2015 GSA Annual Meeting in Baltimore, Maryland, USA (1-4 November 2015)

Paper No. 26-2
Presentation Time: 9:00 AM-5:30 PM

TOWARD IMPROVED RISK ASSESSMENT OF INTERNAL EROSION-INDUCED EMBANKMENT FAILURE: A NEW NEURAL NETWORK APPROACH


KAUNDA, Rennie B., Mining Engineering, Colorado School of Mines, 1500 Illinois St Brown Building, Lakewood, CO 80401, rkaunda@mines.edu

Current internal erosion, risk assessment techniques for levees, tailings dams and other embankments tend to be limited and non-constitutive bringing their accuracy into question. Since Turnbull and Mansur’s (1961) pioneering work to characterize and assess failure risk for levees along the Mississippi valley 70 years ago, little progress has been made to adequately quantify risk beyond blanket theory and critical exit gradients, which have been demonstrated to be incomplete indicators of potential problems in certain cases. Clearly, present understanding of the role of significant factors in internal erosion including hydraulic gradients, seepage paths, insitu stresses, and soil mechanics is incomplete at best. This research presents a new data-driven modeling approach toward prediction of initiation of internal erosion using artificial neural networks in embankments. The focus is on initiation because both deterministic and probabilistic assessment tools rely on the factor of safety concept, and it makes sense to focus on preventing the initiation.
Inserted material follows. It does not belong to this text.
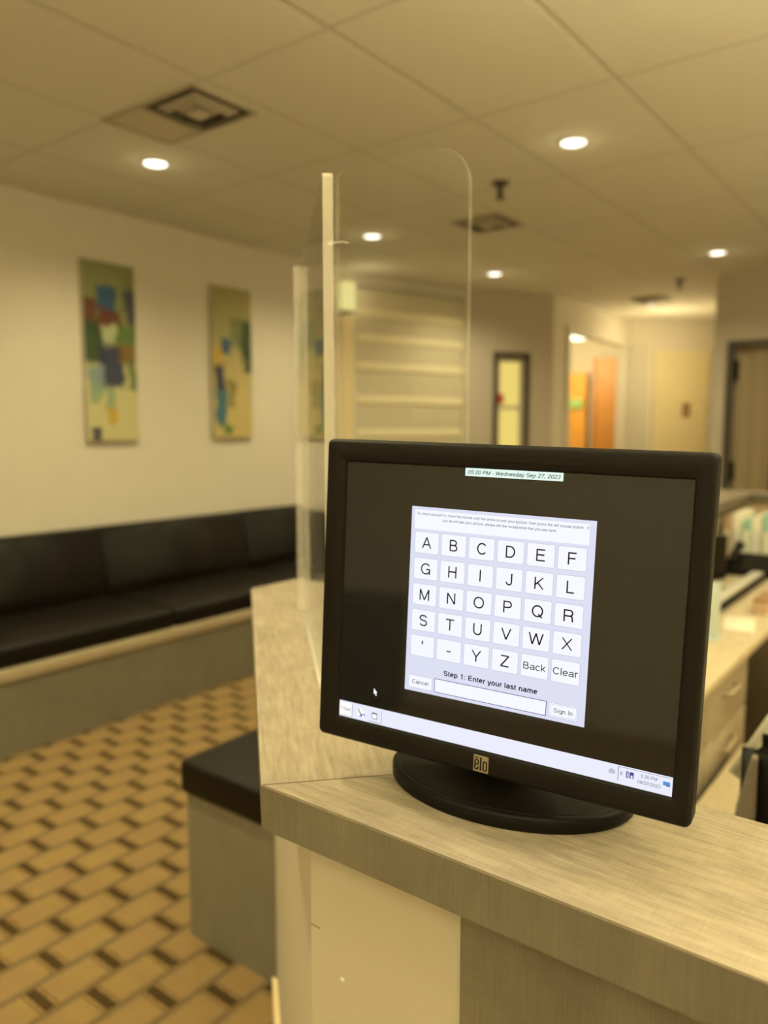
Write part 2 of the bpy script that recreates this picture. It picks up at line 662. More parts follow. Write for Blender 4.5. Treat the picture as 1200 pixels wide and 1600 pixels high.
# pale corner column; the wall light on it is added for bright blobs
cl = MB().box(WX, WX + 0.05, 4.81, 4.965, 0.90, 2.36).build('trim_5', simple('pale_column', (0.95, 0.80, 0.52), 0.5))
struct(cl)
wl = thing('added_wall_light', (WX + 0.05, 4.88, 2.4), 'small added wall light standing in for bright blobs on the pale column', 'wall light')
MB().box(WX + 0.002, WX + 0.06, 4.85, 4.92, 2.37, 2.40).build('bracket', m_metal, wl)
MB().rbox(WX + 0.01, WX + 0.09, 4.83, 4.94, 2.40, 2.62, 0.02, 3).build('glow_block', glow('blob_glow', srgb(246, 232, 150), 1.0), wl)
point_lamp('added_wall_glow', (WX + 0.22, 4.92, 2.5), 0.5, 0.04, (1, .85, .5))

# baseboards
struct(MB().box(-4.11, WX + 0.0, 4.5, 4.96, 0, 0.1).build('baseboard_left', m_trim))

# ------------------------------------------------------------------ ceiling fixtures
lamps = [  # x, y, label, energy factor
    (-3.214, 2.42, 'round recessed ceiling spotlight below the square vent, left of the screen post', 1.0),
    (-1.508, 3.373, 'large round ceiling spotlight, nearest of the right-hand ceiling row', 1.0),
    (-3.255, 4.155, 'round ceiling spotlight just right of the top of the acrylic post', 1.0),
    (-3.226, 5.74, 'round ceiling spotlight above the grey wall, far end of the left row', 0.8),
    (-1.572, 6.04, 'round ceiling spotlight at the right edge, before the back wall', 0.8),
    (-2.756, 8.17, 'faint round ceiling spotlight in the corridor before the cream door', 0.5),
]
dl = thing('ceiling_spotlight', (-3.214, 2.42, CEIL), lamps[0][2], 'ceiling light', 'recessed ceiling spotlights')
MB().disc_loft((-3.214, 2.42, CEIL), [(0.072, 0.0), (0.072, -0.006), (0.060, -0.010), (0.052, -0.004), (0.052, 0.0)], 36).build('trim_ring', m_ring, dl)
MB().disc_loft((-3.214, 2.42, CEIL), [(0.052, -0.002), (0.052, -0.006), (0.042, -0.010), (0.02, -0.013)], 32).build('bulb', m_bulb, dl)
all_lamps = list(lamps)
for i, (x, y, lab, e) in enumerate(lamps):
    if i:
        c = place_copy(dl, (x, y, CEIL), lab)
        if i == 5:
            for k in [q for q in bpy.data.objects if q.parent is c and q.name.startswith('bulb')]:
                k.data = k.data.copy()
                k.data.materials[0] = m_bulb_far
off = [(-3.21, 0.75, 'spotlight added over the near part of the bench', .8), (-3.21, -1.1, 'spotlight added over the bench behind the camera', .8),  # unseen lamps; those labelled added only raise the room's brightness
       (-1.52, 0.70, 'spotlight over the bench block', 1.5), (-1.5, -1.2, 'spotlight added behind the camera on the left', .8),
       (0.20, 3.3, 'spotlight added over the staff area', .8), (0.25, 6.0, 'spotlight added by the back wall on the right', .8),
       (0.25, -1.6, 'spotlight added behind the camera on the right', .8), (-0.45, -0.10, 'spotlight right above the front of the counter', .3),
       (1.6, 1.4, 'spotlight added on the far right of the staff area', .9), (0.02, 1.75, 'spotlight over the staff chair', .25)]
for x, y, lab, e in off:
    c = place_copy(dl, (x, y, CEIL), 'round recessed ceiling ' + lab)
for x, y, lab, e in all_lamps + off:
    spot_lamp('spot_lamp', (x, y, CEIL - 0.03), SPOT_W * e, 150, 0.04, WARM, 1.0)
    point_lamp('spot_spill', (x, y, CEIL - 0.09), FILL_W * e, 0.05)

spot_lamp('counter_spot_lamp', (0.27, 0.60, CEIL - 0.03), 105, 31, 0.03, WARM, 1.0)
place_copy(dl, (0.27, 0.60, CEIL), 'round recessed ceiling spotlight aimed at the right end of the counter')
# unseen globe pendants added beside and behind the viewpoint to brighten room and ceiling
m_globe = glow('globe_glow', (1.0, .86, .55), 2.0)
m_globe.node_tree.nodes['Principled BSDF'].inputs['Alpha'].default_value = 0.35      # lets the added lamp inside shine through
gl_ = thing('added_pendant', (0.62, 1.20, 2.02), 'added white globe pendant lamp over the staff area right of the counter', 'pendant lamp', 'added globe pendant lamps')
MB().disc_loft((0.62, 1.20, 2.02), [(.03, .115), (.075, .095), (.11, .05), (.12, 0), (.11, -.05), (.075, -.095), (.02, -.118)], 32).build('globe', m_globe, gl_)
MB().tube([(0.62, 1.20, 2.14), (0.62, 1.20, CEIL - .02)], .006).build('cord', m_black, gl_)
MB().disc_loft((0.62, 1.20, CEIL), [(.05, 0), (.045, -.02), (.01, -.025)], 24).build('canopy', m_metal, gl_)
for x, y, lab in ((-0.9, -1.9, 'added white globe pendant lamp behind the viewpoint on the left'), (1.2, -1.3, 'added white globe pendant lamp behind the viewpoint on the right'),
                  (1.5, 4.2, 'added white globe pendant lamp over the far right of the staff area')):
    place_copy(gl_, (x, y, 2.02), lab)
for x, y, e in ((0.62, 1.20, 1.25), (-0.9, -1.9, 1.0), (1.2, -1.3, 1.0), (1.5, 4.2, 1.0)):
    point_lamp('added_globe_lamp', (x, y, 2.02), PENDANT_W * e, 0.125)
    up_ = spot_lamp('added_uplight', (x, y, 2.02), UPLIGHT_W * e * e, 178, 0.125, WARM, 0.6)
    up_.rotation_euler = (PI, 0, 0)

# square air diffuser with its blank panel
VX0, VX1, VY0, VY1 = -2.70, -2.39, 1.97, 2.29
v = thing('air_vent', ((VX0 + VX1) / 2, (VY0 + VY1) / 2, CEIL), 'square stepped ceiling air vent above the left spotlight', 'vent')
b = MB()


def sq_ring(b, cx, cy, a, w, z0, z1):
    b.box(cx - a, cx + a, cy - a, cy - a + w, z0, z1).box(cx - a, cx + a, cy + a - w, cy + a, z0, z1)
    b.box(cx - a, cx - a + w, cy - a + w, cy + a - w, z0, z1).box(cx + a - w, cx + a, cy - a + w, cy + a - w, z0, z1)


vx, vy = (VX0 + VX1) / 2, (VY0 + VY1) / 2
MB().box(vx - .16, vx + .16, vy - .16, vy + .16, CEIL - 0.004, CEIL - 0.001).build('backing', m_ventdark, v)
sq_ring(b, vx, vy, 0.165, 0.012, CEIL - 0.012, CEIL)
b.build('frame', m_vent, v)


def louvre(b, cx, cy, a, w, zt, zb):
    """a sloped square ring: outer edge high, inner edge low"""
    o_ = [(cx - a, cy - a), (cx + a, cy - a), (cx + a, cy + a), (cx - a, cy + a)]
    i_ = [(cx - a + w, cy - a + w), (cx + a - w, cy - a + w), (cx + a - w, cy + a - w), (cx - a + w, cy + a - w)]
    t = 0.003
    r0 = [Vector((*p, zt)) for p in o_]
    r1 = [Vector((*p, zb)) for p in i_]
    r2 = [Vector((*p, zb + t)) for p in i_]
    r3 = [Vector((*p, zt + t)) for p in o_]
    b.loft([r0, r1, r2, r3, r0], cap=False, smooth=False)


for a in (0.115, 0.075):
    q = MB()
    louvre(q, vx, vy, a, 0.03, CEIL - 0.008, CEIL - 0.028)
    q.build('louvre_blade', m_vent, v)
MB().box(vx - .035, vx + .035, vy - .035, vy + .035, CEIL - 0.03, CEIL - 0.024).build('centre_plate', simple('vent_centre', (.66, .6, .47), .5), v)
v2 = place_copy(v, (-2.49, 4.33, CEIL), 'small dark ceiling air vent below the near sprinkler head')
v3 = place_copy(v, (-2.62, 7.75, CEIL), 'faint ceiling air vent in front of the corridor spotlight')
ap = thing('access_panel', (-2.82, 2.13, CEIL), 'plain rectangular ceiling panel left of the square vent', 'panel')
MB().box(-2.93, -2.72, 1.975, 2.285, CEIL - 0.006, CEIL).build('panel_face', simple('panel_face', (.62, .565, .45), .8), ap)
q = MB()
q.box(-2.945, -2.93, 1.96, 2.30, CEIL - 0.009, CEIL).box(-2.72, -2.705, 1.96, 2.30, CEIL - 0.009, CEIL)
q.box(-2.93, -2.72, 1.96, 1.975, CEIL - 0.009, CEIL).box(-2.93, -2.72, 2.285, 2.30, CEIL - 0.009, CEIL)
q.build('panel_frame', m_vent, ap)

sp = thing('sprinkler_head', (-2.045, 3.685, CEIL), 'dark ceiling sprinkler head right of the acrylic screen, above a vent', 'sprinkler', 'ceiling sprinklers')
MB().disc_loft((-2.045, 3.685, CEIL), [(0.045, 0), (0.04, -0.012), (0.02, -0.016)], 28).build('escutcheon', m_nozzle, sp)
MB().disc_loft((-2.045, 3.685, CEIL), [(0.016, -0.012), (0.014, -0.05), (0.020, -0.055), (0.010, -0.075)], 20).build('nozzle', m_nozzle, sp)
MB().disc_loft((-2.045, 3.685, CEIL), [(0.026, -0.078), (0.026, -0.082)], 20).build('deflector', m_nozzle, sp)
place_copy(sp, (-2.10, 6.93, CEIL), 'faint dark ceiling sprinkler head near the corridor soffit')

# ------------------------------------------------------------------ paintings on the left wall


def painting_mat(name, y0, y1, z0, z1, base_top, base_bot, patches):
    """patches: (u, v, half_w, half_h, colour, strength), u to the right, v up, 0..1"""
    t = NT(name)
    p = t.n('ShaderNodeNewGeometry').outputs['Position']
    s = t.sep(p)
    n1 = t.noise(p, 9, 3)
    n2 = t.noise(t.mapping(p, loc=(3, 5, 7)), 11, 3)
    u = t.maprange(s[1], y0, y1)
    v_ = t.maprange(s[2], z0, z1)
    u = t.math('ADD', u, t.math('MULTIPLY', t.math('SUBTRACT', n1, 0.5), 0.30))
    v_ = t.math('ADD', v_, t.math('MULTIPLY', t.math('SUBTRACT', n2, 0.5), 0.10))
    c = t.mix(t.maprange(v_, 0.3, 0.7), base_bot, base_top)
    st = t.noise(t.mapping(p, scale=(1, 60, 5)), 1.0, 3)
    c = t.mix(t.maprange(st, 0.3, 0.8, 0, 0.45), c, (0.42, 0.40, 0.22))
    for (pu, pv, hw, hh, cc, k) in patches:
        du = t.math('DIVIDE', t.math('ABSOLUTE', t.math('SUBTRACT', u, pu)), hw)
        dv = t.math('DIVIDE', t.math('ABSOLUTE', t.math('SUBTRACT', v_, pv)), hh)
        f = t.maprange(t.math('MAXIMUM', du, dv), 0.85, 1.15, k, 0.0)
        c = t.mix(f, c, cc)
    t.base(c)
    t.rough(0.55)
    t.bump(st, 0.2, 0.003)
    return t.m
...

Neural networks are an important computational technique whose functionality is based on the human nervous system. Major advantageous features of neural networks over both purely analytical models and purely statistical models include adaptation with presence of fresh data (i.e. “learn”), ability to implicitly detect nonlinear parametric relationships without prior assumptions, and ability to function when data are limited. Because the neural network technique is empirically derived, it provides both a systematic and quantitative basis for internal erosion initiation assessment without ignoring key underlying seepage theory and associated constitutive laws.